Provided entries:

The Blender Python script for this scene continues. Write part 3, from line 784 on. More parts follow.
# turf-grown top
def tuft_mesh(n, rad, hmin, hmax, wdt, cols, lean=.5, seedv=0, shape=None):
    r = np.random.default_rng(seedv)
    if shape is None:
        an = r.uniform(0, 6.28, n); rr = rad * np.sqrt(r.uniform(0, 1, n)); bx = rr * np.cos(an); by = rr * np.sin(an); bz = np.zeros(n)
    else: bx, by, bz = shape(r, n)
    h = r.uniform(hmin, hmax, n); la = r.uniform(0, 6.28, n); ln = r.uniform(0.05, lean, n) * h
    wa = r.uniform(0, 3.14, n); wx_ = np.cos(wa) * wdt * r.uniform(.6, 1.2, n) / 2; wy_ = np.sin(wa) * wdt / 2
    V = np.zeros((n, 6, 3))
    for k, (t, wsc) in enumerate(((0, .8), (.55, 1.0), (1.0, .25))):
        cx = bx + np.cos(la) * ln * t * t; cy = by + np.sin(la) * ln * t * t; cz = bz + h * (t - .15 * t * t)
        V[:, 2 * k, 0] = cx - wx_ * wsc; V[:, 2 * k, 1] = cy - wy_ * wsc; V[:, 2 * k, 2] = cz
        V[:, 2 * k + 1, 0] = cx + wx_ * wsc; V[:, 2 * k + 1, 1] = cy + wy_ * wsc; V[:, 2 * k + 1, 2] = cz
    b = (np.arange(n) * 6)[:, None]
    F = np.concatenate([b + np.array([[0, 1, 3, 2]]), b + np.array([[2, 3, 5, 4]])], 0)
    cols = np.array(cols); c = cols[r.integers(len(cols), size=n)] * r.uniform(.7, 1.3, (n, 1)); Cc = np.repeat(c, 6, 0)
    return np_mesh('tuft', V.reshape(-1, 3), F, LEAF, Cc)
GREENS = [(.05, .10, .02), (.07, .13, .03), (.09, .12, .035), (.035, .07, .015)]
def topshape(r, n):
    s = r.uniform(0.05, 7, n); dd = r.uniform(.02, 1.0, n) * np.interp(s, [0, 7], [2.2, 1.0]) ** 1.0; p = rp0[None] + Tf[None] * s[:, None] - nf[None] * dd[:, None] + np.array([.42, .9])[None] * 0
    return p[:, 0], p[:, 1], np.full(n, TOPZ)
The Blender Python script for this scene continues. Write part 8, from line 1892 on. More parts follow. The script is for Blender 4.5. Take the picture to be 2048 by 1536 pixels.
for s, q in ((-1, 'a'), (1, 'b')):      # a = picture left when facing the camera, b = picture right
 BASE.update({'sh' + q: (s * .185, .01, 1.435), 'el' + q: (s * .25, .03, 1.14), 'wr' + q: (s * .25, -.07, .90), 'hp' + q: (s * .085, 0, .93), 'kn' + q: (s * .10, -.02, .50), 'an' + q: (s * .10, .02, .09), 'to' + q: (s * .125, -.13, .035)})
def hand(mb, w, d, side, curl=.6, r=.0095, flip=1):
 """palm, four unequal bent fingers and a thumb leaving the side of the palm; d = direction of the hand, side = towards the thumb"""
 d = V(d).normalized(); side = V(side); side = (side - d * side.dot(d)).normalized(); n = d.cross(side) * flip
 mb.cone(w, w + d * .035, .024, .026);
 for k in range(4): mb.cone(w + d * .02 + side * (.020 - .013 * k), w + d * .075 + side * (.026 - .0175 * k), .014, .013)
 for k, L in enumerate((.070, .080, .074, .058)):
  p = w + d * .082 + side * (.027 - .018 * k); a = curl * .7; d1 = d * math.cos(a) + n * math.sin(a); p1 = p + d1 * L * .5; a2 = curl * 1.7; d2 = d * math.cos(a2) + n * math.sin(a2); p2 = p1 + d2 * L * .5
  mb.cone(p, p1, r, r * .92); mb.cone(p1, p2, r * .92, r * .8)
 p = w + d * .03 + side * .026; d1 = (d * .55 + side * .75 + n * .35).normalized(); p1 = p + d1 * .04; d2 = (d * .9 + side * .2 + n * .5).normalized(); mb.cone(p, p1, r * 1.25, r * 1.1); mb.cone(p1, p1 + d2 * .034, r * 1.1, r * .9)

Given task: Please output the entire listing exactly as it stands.

Completed task:
The Blender Python script for this scene continues. Write part 3, from line 784 on. More parts follow.
# turf-grown top
def tuft_mesh(n, rad, hmin, hmax, wdt, cols, lean=.5, seedv=0, shape=None):
    r = np.random.default_rng(seedv)
    if shape is None:
        an = r.uniform(0, 6.28, n); rr = rad * np.sqrt(r.uniform(0, 1, n)); bx = rr * np.cos(an); by = rr * np.sin(an); bz = np.zeros(n)
    else: bx, by, bz = shape(r, n)
    h = r.uniform(hmin, hmax, n); la = r.uniform(0, 6.28, n); ln = r.uniform(0.05, lean, n) * h
    wa = r.uniform(0, 3.14, n); wx_ = np.cos(wa) * wdt * r.uniform(.6, 1.2, n) / 2; wy_ = np.sin(wa) * wdt / 2
    V = np.zeros((n, 6, 3))
    for k, (t, wsc) in enumerate(((0, .8), (.55, 1.0), (1.0, .25))):
        cx = bx + np.cos(la) * ln * t * t; cy = by + np.sin(la) * ln * t * t; cz = bz + h * (t - .15 * t * t)
        V[:, 2 * k, 0] = cx - wx_ * wsc; V[:, 2 * k, 1] = cy - wy_ * wsc; V[:, 2 * k, 2] = cz
        V[:, 2 * k + 1, 0] = cx + wx_ * wsc; V[:, 2 * k + 1, 1] = cy + wy_ * wsc; V[:, 2 * k + 1, 2] = cz
    b = (np.arange(n) * 6)[:, None]
    F = np.concatenate([b + np.array([[0, 1, 3, 2]]), b + np.array([[2, 3, 5, 4]])], 0)
    cols = np.array(cols); c = cols[r.integers(len(cols), size=n)] * r.uniform(.7, 1.3, (n, 1)); Cc = np.repeat(c, 6, 0)
    return np_mesh('tuft', V.reshape(-1, 3), F, LEAF, Cc)
GREENS = [(.05, .10, .02), (.07, .13, .03), (.09, .12, .035), (.035, .07, .015)]
def topshape(r, n):
    s = r.uniform(0.05, 7, n); dd = r.uniform(.02, 1.0, n) * np.interp(s, [0, 7], [2.2, 1.0]) ** 1.0; p = rp0[None] + Tf[None] * s[:, None] - nf[None] * dd[:, None] + np.array([.42, .9])[None] * 0
    return p[:, 0], p[:, 1], np.full(n, TOPZ)
The Blender Python script for this scene continues. Write part 8, from line 1892 on. More parts follow. The script is for Blender 4.5. Take the picture to be 2048 by 1536 pixels.
for s, q in ((-1, 'a'), (1, 'b')):      # a = picture left when facing the camera, b = picture right
 BASE.update({'sh' + q: (s * .185, .01, 1.435), 'el' + q: (s * .25, .03, 1.14), 'wr' + q: (s * .25, -.07, .90), 'hp' + q: (s * .085, 0, .93), 'kn' + q: (s * .10, -.02, .50), 'an' + q: (s * .10, .02, .09), 'to' + q: (s * .125, -.13, .035)})
def hand(mb, w, d, side, curl=.6, r=.0095, flip=1):
 """palm, four unequal bent fingers and a thumb leaving the side of the palm; d = direction of the hand, side = towards the thumb"""
 d = V(d).normalized(); side = V(side); side = (side - d * side.dot(d)).normalized(); n = d.cross(side) * flip
 mb.cone(w, w + d * .035, .024, .026);
 for k in range(4): mb.cone(w + d * .02 + side * (.020 - .013 * k), w + d * .075 + side * (.026 - .0175 * k), .014, .013)
 for k, L in enumerate((.070, .080, .074, .058)):
  p = w + d * .082 + side * (.027 - .018 * k); a = curl * .7; d1 = d * math.cos(a) + n * math.sin(a); p1 = p + d1 * L * .5; a2 = curl * 1.7; d2 = d * math.cos(a2) + n * math.sin(a2); p2 = p1 + d2 * L * .5
  mb.cone(p, p1, r, r * .92); mb.cone(p1, p2, r * .92, r * .8)
 p = w + d * .03 + side * .026; d1 = (d * .55 + side * .75 + n * .35).normalized(); p1 = p + d1 * .04; d2 = (d * .9 + side * .2 + n * .5).normalized(); mb.cone(p, p1, r * 1.25, r * 1.1); mb.cone(p1, p1 + d2 * .034, r * 1.1, r * .9)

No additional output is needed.